PROBLEM REQUIREMENTS
Starting with the first line of the data that follows, transcribe every line verbatim until the line containing "scene.view_settings.exposure = 0.2" has been transcribed.

[Data items]
_____

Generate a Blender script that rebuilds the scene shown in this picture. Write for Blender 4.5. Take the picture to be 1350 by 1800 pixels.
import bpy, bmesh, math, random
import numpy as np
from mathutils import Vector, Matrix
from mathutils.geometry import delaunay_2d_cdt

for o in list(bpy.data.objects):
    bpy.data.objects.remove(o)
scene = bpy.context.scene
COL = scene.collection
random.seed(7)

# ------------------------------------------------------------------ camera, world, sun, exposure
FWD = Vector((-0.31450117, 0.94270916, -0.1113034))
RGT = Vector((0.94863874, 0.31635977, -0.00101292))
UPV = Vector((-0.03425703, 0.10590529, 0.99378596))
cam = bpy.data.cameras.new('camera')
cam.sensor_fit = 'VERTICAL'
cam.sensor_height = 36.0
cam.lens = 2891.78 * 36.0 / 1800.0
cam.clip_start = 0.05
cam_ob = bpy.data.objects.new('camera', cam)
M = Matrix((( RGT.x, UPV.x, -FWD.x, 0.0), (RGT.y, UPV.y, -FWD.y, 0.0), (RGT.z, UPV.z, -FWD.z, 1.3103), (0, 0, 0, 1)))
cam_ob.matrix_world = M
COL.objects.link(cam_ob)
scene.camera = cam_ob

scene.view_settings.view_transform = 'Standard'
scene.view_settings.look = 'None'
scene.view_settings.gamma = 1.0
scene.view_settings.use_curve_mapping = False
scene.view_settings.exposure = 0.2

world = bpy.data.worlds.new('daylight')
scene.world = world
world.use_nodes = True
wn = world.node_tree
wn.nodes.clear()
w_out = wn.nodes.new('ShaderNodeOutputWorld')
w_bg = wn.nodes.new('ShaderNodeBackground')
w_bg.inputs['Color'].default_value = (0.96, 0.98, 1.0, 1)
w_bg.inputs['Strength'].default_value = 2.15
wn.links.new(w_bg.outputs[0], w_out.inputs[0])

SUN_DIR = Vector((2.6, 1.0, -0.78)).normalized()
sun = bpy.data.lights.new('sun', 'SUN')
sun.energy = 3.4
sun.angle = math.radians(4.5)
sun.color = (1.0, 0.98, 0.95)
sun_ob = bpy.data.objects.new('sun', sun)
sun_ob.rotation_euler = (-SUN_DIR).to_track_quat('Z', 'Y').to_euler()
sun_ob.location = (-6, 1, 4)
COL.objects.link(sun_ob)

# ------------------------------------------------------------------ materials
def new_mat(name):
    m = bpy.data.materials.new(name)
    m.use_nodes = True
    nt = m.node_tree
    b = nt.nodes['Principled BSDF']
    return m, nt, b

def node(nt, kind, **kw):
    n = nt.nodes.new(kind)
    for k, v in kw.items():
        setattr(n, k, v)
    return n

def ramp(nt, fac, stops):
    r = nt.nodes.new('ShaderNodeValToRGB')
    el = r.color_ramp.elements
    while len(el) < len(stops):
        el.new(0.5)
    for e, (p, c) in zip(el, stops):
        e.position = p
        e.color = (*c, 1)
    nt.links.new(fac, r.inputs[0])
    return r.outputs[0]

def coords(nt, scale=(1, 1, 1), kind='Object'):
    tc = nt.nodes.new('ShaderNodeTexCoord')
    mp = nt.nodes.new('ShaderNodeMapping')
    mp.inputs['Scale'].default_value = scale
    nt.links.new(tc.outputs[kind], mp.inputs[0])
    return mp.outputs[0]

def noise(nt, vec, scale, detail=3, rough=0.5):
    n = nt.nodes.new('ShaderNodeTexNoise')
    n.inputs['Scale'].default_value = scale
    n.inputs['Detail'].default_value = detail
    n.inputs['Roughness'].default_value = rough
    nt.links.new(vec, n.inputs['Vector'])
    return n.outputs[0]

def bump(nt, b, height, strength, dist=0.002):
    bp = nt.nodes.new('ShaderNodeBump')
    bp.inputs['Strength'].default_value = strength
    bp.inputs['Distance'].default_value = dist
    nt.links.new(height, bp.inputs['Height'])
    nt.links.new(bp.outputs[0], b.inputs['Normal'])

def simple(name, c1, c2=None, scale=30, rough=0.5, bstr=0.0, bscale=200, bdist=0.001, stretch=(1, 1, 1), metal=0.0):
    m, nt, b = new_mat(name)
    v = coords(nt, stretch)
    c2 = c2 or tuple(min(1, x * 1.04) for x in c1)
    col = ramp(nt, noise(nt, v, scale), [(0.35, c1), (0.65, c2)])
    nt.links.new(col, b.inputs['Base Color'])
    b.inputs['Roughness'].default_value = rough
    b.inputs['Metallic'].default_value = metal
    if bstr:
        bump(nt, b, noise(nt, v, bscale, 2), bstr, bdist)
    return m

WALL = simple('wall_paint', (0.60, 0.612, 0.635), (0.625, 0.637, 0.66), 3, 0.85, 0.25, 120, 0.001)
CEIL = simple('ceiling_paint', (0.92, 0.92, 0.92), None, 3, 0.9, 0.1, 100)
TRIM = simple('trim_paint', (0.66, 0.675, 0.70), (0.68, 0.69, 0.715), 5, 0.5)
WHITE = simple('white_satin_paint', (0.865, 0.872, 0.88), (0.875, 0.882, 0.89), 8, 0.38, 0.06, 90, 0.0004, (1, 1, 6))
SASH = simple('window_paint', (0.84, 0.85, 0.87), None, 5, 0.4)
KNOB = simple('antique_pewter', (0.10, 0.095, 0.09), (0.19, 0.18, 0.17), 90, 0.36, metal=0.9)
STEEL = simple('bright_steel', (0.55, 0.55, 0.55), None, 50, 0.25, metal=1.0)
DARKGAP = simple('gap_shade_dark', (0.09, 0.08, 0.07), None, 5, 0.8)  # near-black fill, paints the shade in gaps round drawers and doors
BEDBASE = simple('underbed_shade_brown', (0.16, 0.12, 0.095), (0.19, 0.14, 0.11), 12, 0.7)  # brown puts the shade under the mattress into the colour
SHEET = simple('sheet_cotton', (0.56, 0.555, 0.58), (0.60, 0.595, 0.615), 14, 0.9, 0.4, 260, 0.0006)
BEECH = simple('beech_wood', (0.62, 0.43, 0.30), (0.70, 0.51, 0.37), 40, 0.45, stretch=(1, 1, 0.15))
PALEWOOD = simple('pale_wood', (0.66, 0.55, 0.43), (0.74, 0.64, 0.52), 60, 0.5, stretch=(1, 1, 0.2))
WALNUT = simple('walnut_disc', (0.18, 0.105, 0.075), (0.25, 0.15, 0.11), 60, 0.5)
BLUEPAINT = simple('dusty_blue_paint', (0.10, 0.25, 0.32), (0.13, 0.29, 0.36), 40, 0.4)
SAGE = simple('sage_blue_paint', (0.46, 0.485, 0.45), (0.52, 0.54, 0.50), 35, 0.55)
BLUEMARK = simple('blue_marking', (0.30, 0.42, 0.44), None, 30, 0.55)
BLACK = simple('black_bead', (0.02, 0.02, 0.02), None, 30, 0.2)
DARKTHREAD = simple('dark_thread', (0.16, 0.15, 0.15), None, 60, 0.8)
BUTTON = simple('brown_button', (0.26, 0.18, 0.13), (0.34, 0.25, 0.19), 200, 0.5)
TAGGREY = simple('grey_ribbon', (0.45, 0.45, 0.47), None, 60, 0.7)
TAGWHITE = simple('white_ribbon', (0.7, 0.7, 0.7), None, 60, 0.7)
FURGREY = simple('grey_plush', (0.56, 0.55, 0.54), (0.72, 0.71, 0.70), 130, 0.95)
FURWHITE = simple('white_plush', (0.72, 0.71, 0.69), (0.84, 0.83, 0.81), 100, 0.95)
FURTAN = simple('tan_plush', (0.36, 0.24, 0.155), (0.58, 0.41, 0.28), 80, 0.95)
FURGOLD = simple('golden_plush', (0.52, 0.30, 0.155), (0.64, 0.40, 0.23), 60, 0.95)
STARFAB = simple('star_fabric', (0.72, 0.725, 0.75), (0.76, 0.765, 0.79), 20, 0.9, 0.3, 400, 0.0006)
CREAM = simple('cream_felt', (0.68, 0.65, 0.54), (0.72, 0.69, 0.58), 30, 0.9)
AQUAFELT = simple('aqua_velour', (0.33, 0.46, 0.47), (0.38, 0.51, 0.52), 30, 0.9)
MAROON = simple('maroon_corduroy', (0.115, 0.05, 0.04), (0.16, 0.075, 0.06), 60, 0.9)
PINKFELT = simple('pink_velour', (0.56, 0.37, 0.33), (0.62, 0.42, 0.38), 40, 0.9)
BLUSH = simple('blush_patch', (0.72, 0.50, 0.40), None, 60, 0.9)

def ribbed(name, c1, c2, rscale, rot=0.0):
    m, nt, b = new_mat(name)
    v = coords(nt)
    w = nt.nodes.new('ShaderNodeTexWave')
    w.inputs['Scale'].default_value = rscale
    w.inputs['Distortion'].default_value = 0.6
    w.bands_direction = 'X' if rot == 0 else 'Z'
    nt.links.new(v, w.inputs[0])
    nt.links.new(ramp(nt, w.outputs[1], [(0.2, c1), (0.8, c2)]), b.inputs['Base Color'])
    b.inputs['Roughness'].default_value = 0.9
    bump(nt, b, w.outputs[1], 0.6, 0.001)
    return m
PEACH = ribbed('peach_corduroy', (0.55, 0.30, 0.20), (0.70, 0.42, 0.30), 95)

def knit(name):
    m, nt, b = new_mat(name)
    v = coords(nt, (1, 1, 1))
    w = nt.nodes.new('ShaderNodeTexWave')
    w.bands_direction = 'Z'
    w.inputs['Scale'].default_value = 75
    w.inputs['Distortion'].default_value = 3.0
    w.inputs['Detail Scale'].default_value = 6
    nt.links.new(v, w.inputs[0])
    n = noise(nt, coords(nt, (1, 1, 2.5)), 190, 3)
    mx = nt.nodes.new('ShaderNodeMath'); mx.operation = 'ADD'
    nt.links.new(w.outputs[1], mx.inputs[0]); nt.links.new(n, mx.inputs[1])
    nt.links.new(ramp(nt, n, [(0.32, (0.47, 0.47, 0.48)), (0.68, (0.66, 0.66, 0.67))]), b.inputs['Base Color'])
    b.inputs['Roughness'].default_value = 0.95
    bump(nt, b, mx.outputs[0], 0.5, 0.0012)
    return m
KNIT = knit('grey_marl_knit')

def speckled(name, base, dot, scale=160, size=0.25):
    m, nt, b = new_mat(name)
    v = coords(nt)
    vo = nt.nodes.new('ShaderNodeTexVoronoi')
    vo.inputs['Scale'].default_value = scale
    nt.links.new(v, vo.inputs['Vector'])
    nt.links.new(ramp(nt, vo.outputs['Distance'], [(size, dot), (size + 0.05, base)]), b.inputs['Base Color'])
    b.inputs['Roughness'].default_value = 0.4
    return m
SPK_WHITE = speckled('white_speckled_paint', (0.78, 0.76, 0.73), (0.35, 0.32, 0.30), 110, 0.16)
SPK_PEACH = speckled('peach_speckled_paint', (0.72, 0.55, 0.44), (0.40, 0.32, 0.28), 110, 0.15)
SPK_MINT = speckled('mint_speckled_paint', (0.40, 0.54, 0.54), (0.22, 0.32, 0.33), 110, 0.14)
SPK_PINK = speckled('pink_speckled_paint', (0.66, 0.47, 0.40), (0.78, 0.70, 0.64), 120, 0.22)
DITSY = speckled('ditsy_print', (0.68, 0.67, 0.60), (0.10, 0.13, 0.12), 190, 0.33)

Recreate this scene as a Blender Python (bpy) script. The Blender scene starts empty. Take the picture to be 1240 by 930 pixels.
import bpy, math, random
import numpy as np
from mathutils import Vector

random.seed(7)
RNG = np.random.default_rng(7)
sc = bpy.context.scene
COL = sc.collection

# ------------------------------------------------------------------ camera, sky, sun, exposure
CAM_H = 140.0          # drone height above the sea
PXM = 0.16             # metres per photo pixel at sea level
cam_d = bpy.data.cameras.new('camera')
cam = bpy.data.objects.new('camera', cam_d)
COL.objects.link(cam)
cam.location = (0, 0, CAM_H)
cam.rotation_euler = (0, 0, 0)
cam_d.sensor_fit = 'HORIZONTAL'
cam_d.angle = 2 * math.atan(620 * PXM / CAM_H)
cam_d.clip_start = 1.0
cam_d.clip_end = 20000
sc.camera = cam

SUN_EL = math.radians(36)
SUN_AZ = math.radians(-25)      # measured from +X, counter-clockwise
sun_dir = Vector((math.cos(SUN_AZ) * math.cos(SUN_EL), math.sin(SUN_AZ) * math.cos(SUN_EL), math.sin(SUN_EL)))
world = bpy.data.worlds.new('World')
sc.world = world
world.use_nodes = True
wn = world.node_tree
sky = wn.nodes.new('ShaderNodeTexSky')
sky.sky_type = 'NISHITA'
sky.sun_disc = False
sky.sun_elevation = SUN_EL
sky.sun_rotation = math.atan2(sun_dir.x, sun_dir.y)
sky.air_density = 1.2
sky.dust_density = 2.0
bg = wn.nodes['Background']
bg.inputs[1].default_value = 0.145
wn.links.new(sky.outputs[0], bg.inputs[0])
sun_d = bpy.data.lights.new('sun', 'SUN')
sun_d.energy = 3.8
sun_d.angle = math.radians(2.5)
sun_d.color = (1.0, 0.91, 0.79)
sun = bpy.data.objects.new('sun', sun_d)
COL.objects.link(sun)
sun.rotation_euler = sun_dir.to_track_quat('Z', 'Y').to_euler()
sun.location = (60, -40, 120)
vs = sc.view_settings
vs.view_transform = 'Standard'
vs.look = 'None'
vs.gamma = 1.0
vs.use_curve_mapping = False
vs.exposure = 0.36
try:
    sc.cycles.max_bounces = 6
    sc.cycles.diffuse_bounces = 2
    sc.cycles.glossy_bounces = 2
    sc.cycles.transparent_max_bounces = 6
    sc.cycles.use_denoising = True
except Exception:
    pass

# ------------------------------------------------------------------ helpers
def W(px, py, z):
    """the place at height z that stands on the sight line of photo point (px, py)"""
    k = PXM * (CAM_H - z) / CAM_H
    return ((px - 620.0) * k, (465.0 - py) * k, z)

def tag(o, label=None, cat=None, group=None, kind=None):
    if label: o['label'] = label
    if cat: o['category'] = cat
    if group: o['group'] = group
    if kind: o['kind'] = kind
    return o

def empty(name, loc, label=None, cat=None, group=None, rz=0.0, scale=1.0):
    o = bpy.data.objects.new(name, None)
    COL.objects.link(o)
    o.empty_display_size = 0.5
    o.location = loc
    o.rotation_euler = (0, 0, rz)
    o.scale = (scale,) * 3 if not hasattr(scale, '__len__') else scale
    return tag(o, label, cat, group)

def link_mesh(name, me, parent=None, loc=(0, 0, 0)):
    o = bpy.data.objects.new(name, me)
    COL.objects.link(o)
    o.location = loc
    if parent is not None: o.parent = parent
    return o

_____

COMPLETE OUTPUT
Generate a Blender script that rebuilds the scene shown in this picture. Write for Blender 4.5. Take the picture to be 1350 by 1800 pixels.
import bpy, bmesh, math, random
import numpy as np
from mathutils import Vector, Matrix
from mathutils.geometry import delaunay_2d_cdt

for o in list(bpy.data.objects):
    bpy.data.objects.remove(o)
scene = bpy.context.scene
COL = scene.collection
random.seed(7)

# ------------------------------------------------------------------ camera, world, sun, exposure
FWD = Vector((-0.31450117, 0.94270916, -0.1113034))
RGT = Vector((0.94863874, 0.31635977, -0.00101292))
UPV = Vector((-0.03425703, 0.10590529, 0.99378596))
cam = bpy.data.cameras.new('camera')
cam.sensor_fit = 'VERTICAL'
cam.sensor_height = 36.0
cam.lens = 2891.78 * 36.0 / 1800.0
cam.clip_start = 0.05
cam_ob = bpy.data.objects.new('camera', cam)
M = Matrix((( RGT.x, UPV.x, -FWD.x, 0.0), (RGT.y, UPV.y, -FWD.y, 0.0), (RGT.z, UPV.z, -FWD.z, 1.3103), (0, 0, 0, 1)))
cam_ob.matrix_world = M
COL.objects.link(cam_ob)
scene.camera = cam_ob

scene.view_settings.view_transform = 'Standard'
scene.view_settings.look = 'None'
scene.view_settings.gamma = 1.0
scene.view_settings.use_curve_mapping = False
scene.view_settings.exposure = 0.2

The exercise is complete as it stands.